Speaker of House, Sec'y of Defense Answer Tough Questions on Afghanistan Policy

ByABC News
August 1, 2010, 7:50 AM

August 1, 2010— -- As July became the deadliest month in the almost nine-year-old war in Afghanistan, Christiane Amanpour sat down with two key players and asked them the hard questions about America's longest war.

In exclusive interviews on "This Week," Amanpour spoke with Speaker of the House Nancy Pelosi, D-Calif., who just passed a bill to fund the war, and Secretary of Defense Robert Gates, who supervises the war effort.

Both Gates and Pelosi insisted that the war was in the strategic interest of the United States but differed on what they hoped the July 2011 troop withdrawal date might mean.

"We are not there to take on a nationwide reconstruction or construction project in Afghanistan. What we have to do is focus our efforts on those civilian aspects and governance to help us accomplish our security objective," Gates said. "We are in Afghanistan because we were attacked from Afghanistan, not because we want to try and build a better society in Afghanistan."

Pelosi emphasized our security interest there. "We're in Afghanistan because it's in our strategic national interests to be so for our own national security, to stop terrorism, to increase global security."

Gates said that the huge cache of secret documents obtained by the Web site WikiLeaks left him disgusted.

"How angry are you about it?" Amanpour asked.

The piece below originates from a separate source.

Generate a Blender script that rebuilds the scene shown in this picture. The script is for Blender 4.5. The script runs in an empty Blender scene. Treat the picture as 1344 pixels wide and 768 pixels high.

"I'm not sure anger is the right word. I just -- I think mortified, appalled," Gates said.

"And if I'm angry, it is because I believe that this information puts those in Afghanistan who have helped us at risk. It puts our soldiers at risk because ... our adversaries can learn a lot about our techniques, tactics and procedures from the body of these leaked documents," he said.

"You know, growing up in the intelligence business, protecting your sources is sacrosanct," Gates, who served as director of the CIA in the early 1990s, explained.